Sunday, April 13, 2014

What does it all mean?


So Manny Pacquaio won a unanimous decision against previously undefeated Timothy Bradley on Saturday night; thus avenging a disputed decision loss to Bradley nearly two years ago. In doing so, he wins his ninth world title in eight divisions. He also quelled any suspicion that the 35-year-old was on the downslide after a couple of setbacks. Yet all that said, what does it all mean?

It is unquestioned that Pacquiao (56-5-2, 38 KO's) is an all-time great and will be a future Hall of Famer someday, but is his legacy questioned and tarnished at all if he never faces the consensus number one pound for pound fighter Floyd 'Money' Mayweather, Jr.? However, it goes both ways. Mayweather, unquestionably the number one fighter in the world, is still undefeated at (45-0, 26 KO's). He too is a multiple title winner in numerous divisions, yet the same can be asked about him. Is his legacy questioned and (or) tarnished without ever fighting Pacquiao?

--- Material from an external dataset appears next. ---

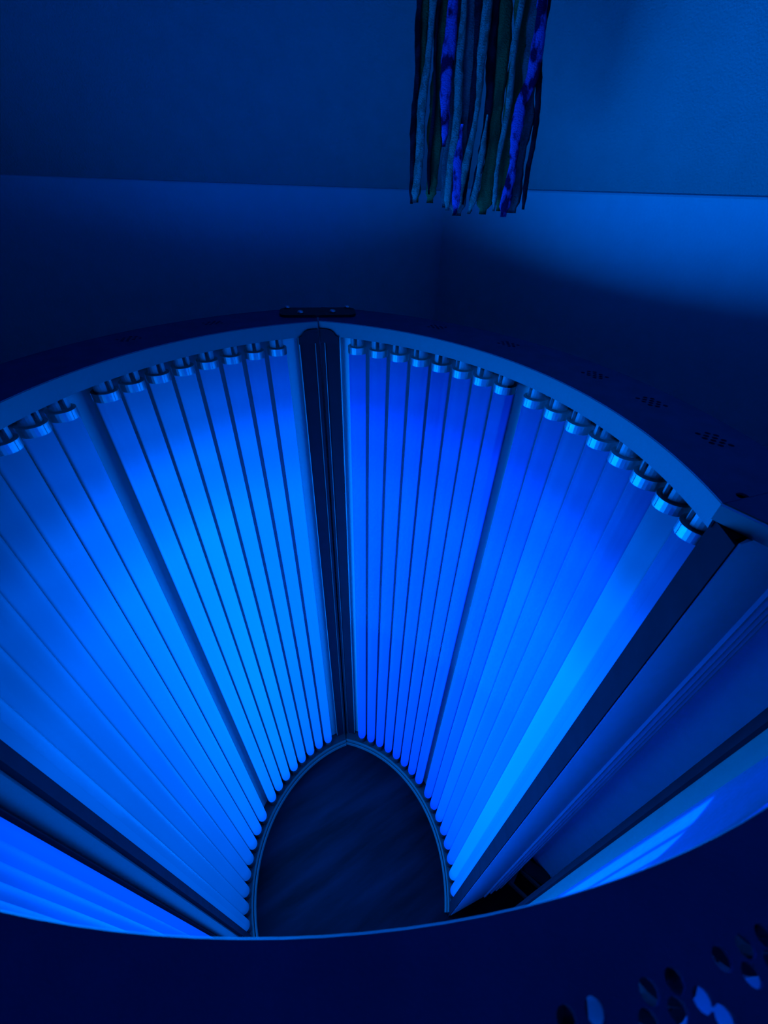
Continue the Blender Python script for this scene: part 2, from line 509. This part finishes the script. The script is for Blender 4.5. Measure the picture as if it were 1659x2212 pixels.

It is hard to believe that anyone would question anything regarding these two champions. They have both been the top two fighters in the world for numerous years now and both have faced all types of challenges from all comers, except each other. I could care less about who's at fault in that scenario. Ask that question and you'll have a never-ending debate from fans of both about who's to blame.

Truth is, they are both to blame equally. If they really wanted this fight to happen, which it should have already long ago, it could have been done. Beyond the politics of boxing, of which there are a lot, both of these men have the power to make this happen. Why they won't is beyond me? Maybe their legacy, of which I am asking about, is the reason. Only one man can be declared a winner; thus the loser lives with the infamous stigma of being an all-time great, but not the greatest of his era.

So what? Look at the history of boxing and does anyone really care about whom won or lost? It is the battles that took place from combatants at the top of their game that is revered. Is the legendary Wilfredo Gomez no longer regarded as an all-time great, even though he loss via knockout to the late Salvador Sanchez in their epic battle from 1981? Is Marvin Hagler regarded any less for losing a decision to Sugar Ray Leonard in the "Superfight' of '87? Is Oscar De la Hoya, still not considered the Golden Boy champion that he was for losing to Felix Trinidad in their classic meeting of unbeaten 26 year old welterweights back in 1999?

The answer to all these is an emphatic no! All those names are hallowed in the annals of boxing and it should go without saying that so would the names Pacquiao and Mayweather, regardless of who won or lost. Therefore, I say that Manny Pacquiao and Floyd Mayweather, Jr. can continue to do what they do and be universally regarded as the top two names in the sport until they decide to hang up the gloves. However, unless they face each other at some point, and hopefully some point before it's too late, because they're already past their prime, the question will always remain, "What does it all mean?"